On the surface it seems that as Gulf economies evolve, experienced ‘expert’ expatriates have come in to fill skills gaps whilst local workers develop their expertise. But what are the holes that CIOs are struggling to fill, how quickly are the locals skilling up and how can the IT industry itself help things along?

There are a number of skills where the region needs more local knowledge and experience. Indeed, being trained in an application area isn’t enough; employers are looking for professionals who understand the processes as well and have experience using the associated tools in a business environment. Areas for improvement include knowledge and experience of IT architecture, design and implementation of more complex systems, system management, and business analytics amongst others.

“For our technical roles, it can be challenging to find locally-based candidates with enough experience of very large, complex projects in big organisations,” highlights Paula Leech, human resources director, Microsoft Gulf.

“Candidates with expertise in cloud computing can also be hard to come by - cloud has become a highly sought-after skill very quickly and so it’s no surprise that there aren’t very many people in the local market who have developed this expertise to the kind of level we are seeking.

“Security is another hot skill – there are many candidates with experience of technical security solutions but there is a lack of candidates who can combine that experience with the ability to advise senior business and government decision makers about their company’s security policy.”

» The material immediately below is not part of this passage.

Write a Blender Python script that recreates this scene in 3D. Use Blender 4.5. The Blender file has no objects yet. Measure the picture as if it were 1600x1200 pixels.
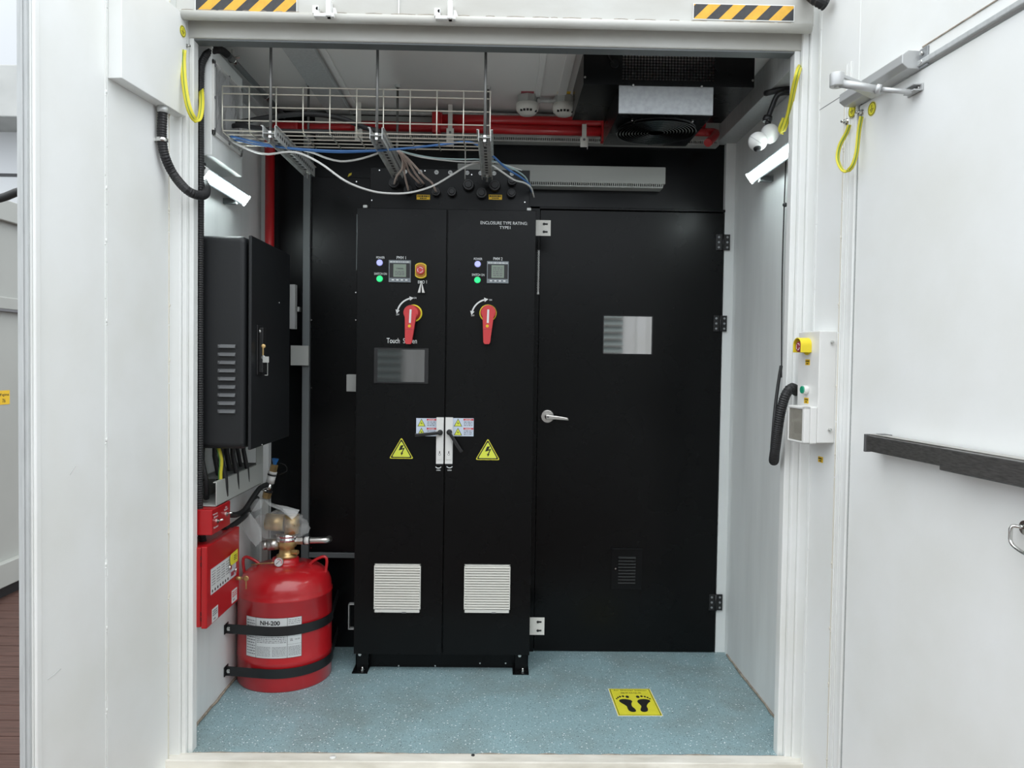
import bpy, bmesh, math, random
from mathutils import Vector as V, Matrix
random.seed(7)
SC = bpy.context.scene
COL = SC.collection
# ------------------------------------------------------------------ camera
FPX, YAW, PIT, ROL, CH = 1200.0, .0173, -.0295, .0145, 1.4833
CAMP = V((0, 0, CH))
_f = V((math.sin(YAW)*math.cos(PIT), math.cos(YAW)*math.cos(PIT), math.sin(PIT)))
_r = V((math.cos(YAW), -math.sin(YAW), 0)); _u = _r.cross(_f)
CR = _r*math.cos(ROL)+_u*math.sin(ROL); CU = -_r*math.sin(ROL)+_u*math.cos(ROL); CF = _f
cam = bpy.data.cameras.new('camera'); cam.sensor_width = 36; cam.lens = FPX/1600*36; cam.clip_start = .05
cam_o = bpy.data.objects.new('camera', cam); COL.objects.link(cam_o)
mw = Matrix((CR, CU, -CF)).transposed().to_4x4(); mw.translation = CAMP
cam_o.matrix_world = mw
SC.camera = cam_o
# ------------------------------------------------------------------ sky and exposure
W = bpy.data.worlds.new('overcast_sky'); SC.world = W; W.use_nodes = True
nt = W.node_tree; nt.nodes.clear()
wo = nt.nodes.new('ShaderNodeOutputWorld'); bg = nt.nodes.new('ShaderNodeBackground')
tc = nt.nodes.new('ShaderNodeTexCoord'); sp = nt.nodes.new('ShaderNodeSeparateXYZ'); rp = nt.nodes.new('ShaderNodeValToRGB')
nt.links.new(tc.outputs['Generated'], sp.inputs[0]); nt.links.new(sp.outputs['Z'], rp.inputs[0])
my = nt.nodes.new('ShaderNodeMapRange'); my.inputs['From Min'].default_value = -.4; my.inputs['From Max'].default_value = .8; my.inputs['To Min'].default_value = 1.18; my.inputs['To Max'].default_value = .50
nt.links.new(sp.outputs['Y'], my.inputs[0]); vm = nt.nodes.new('ShaderNodeVectorMath'); vm.operation = 'SCALE'   # the cloud cover is brighter behind the viewer
nt.links.new(rp.outputs[0], vm.inputs[0]); nt.links.new(my.outputs[0], vm.inputs['Scale'])
nt.links.new(vm.outputs[0], bg.inputs[0]); nt.links.new(bg.outputs[0], wo.inputs[0])
rp.color_ramp.elements[0].color = (.42, .445, .47, 1)
rp.color_ramp.elements[1].color = (.98, 1.0, 1.0, 1)
e = rp.color_ramp.elements.new(.30); e.color = (.53, .57, .61, 1)
bg.inputs[1].default_value = 2.35
SC.view_settings.view_transform = 'Standard'; SC.view_settings.look = 'None'
SC.view_settings.exposure = 0.46; SC.view_settings.gamma = 1.0; SC.view_settings.use_curve_mapping = False
# ------------------------------------------------------------------ helpers
def ray(px, py): return CF+CR*((px-800)/FPX)-CU*((py-600)/FPX)
def at(px, py, x=None, y=None, z=None):
    d = ray(px, py)
    t = (x/d.x) if x is not None else (y/d.y) if y is not None else ((z-CH)/d.z)
    return CAMP+d*t
class Fr:                                   # a local frame: a to the reader's right, b up, c out of the surface
    def __init__(s, o, r, u=(0, 0, 1)):
        s.o = V(o); s.r = V(r).normalized(); s.u = V(u).normalized(); s.n = s.r.cross(s.u)
    def p(s, a, b, c=0): return s.o+s.r*a+s.u*b+s.n*c
    def px(s, x, y, c=0):
        d = ray(x, y); o = s.o+s.n*c; t = (o-CAMP).dot(s.n)/d.dot(s.n); q = CAMP+d*t-o
        return q.dot(s.r), q.dot(s.u)
    def rect(s, x0, y0, x1, y1, c=0):
        ym, xm = (y0+y1)/2, (x0+x1)/2
        return s.px(x0, ym, c)[0], s.px(x1, ym, c)[0], s.px(xm, y1, c)[1], s.px(xm, y0, c)[1]
WORLD = Fr((0, 0, 0), (1, 0, 0), (0, 1, 0))
def facing(y, x=0, z=0): return Fr((x, y, z), (1, 0, 0))          # faces the doorway
def onleft(x): return Fr((x, 0, 0), (0, 1, 0))                    # faces +x
def onright(x): return Fr((x, 0, 0), (0, -1, 0))                  # faces -x
def srgb(r, g, b):
    f = lambda c: (c/255/12.92) if c/255 <= .04045 else ((c/255+.055)/1.055)**2.4
    return (f(r), f(g), f(b))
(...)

Every CIO highlights the lack of skills as the biggest challenge and greatest risk. It’s currently a juggling game for them, where they try to balance the make-up of staff between expats and the local workforce whilst trying to combine underlying skill-sets with specific prior experience.

“The challenges are becoming more sophisticated, rather than simply the acquisition of a particular technical skill,” says Matthew Boice, vice president, EMEA and India, SunGard Higher Education. “The expansion of the labour pool has largely addressed underlying skills, the application of these skills in particular industries and institutional environments is creating a new requirement for the maturity of experience in the labour market.”

Although there are many barriers to overcome, localisation targets are important to employers, who are working hard to try to meet them. And it’s not just skills that are an issue here – traditionally, local professionals are more attracted to government or local organisations. Therefore private and multinational companies need to be proactive and market themselves to the local talent.

“To put it bluntly, companies are afraid to hire locals as the criteria/employment laws are not the same for everybody and differ for expats and locals. On the other hand, locals tend to work in government or semi government entities rather than enterprise,” notes Stephan Berner, managing director of help AG Middle East. “I personally think it is wrong and it is absolutely essential to integrate Emiratis within all work functions of the enterprise, not only government functions. It is very important for the development of the country. As long as the young Emiratis do not step into enterprise business they cannot really compete on the market and as long as they cannot compete they will not learn how to succeed or fail. Company or personal growth can only happen by making mistakes and I think that the current employment system is based on making no mistakes at all, therefore people are afraid of the consequences.”

The IT sector as a whole agrees that local talent should be able to compete for the same jobs and promotions as the expat workers, however it seems that they don’t want to remove expats entirely from the region. As Bashar Kilani, IBM territory manager Middle East, Gulf and Levant says: “Companies should employ the best talent, regardless of whether they are local or expats.”

Focusing on education, there is a positive outlook looking forward. The Kingdom of Saudi Arabia is perhaps one of the world’s biggest investors in education right now. This fact is often overlook in global terms, however, regionally this will create an education powerhouse that has the potential to truly make a difference to the localisation of future IT professionals in the Gulf.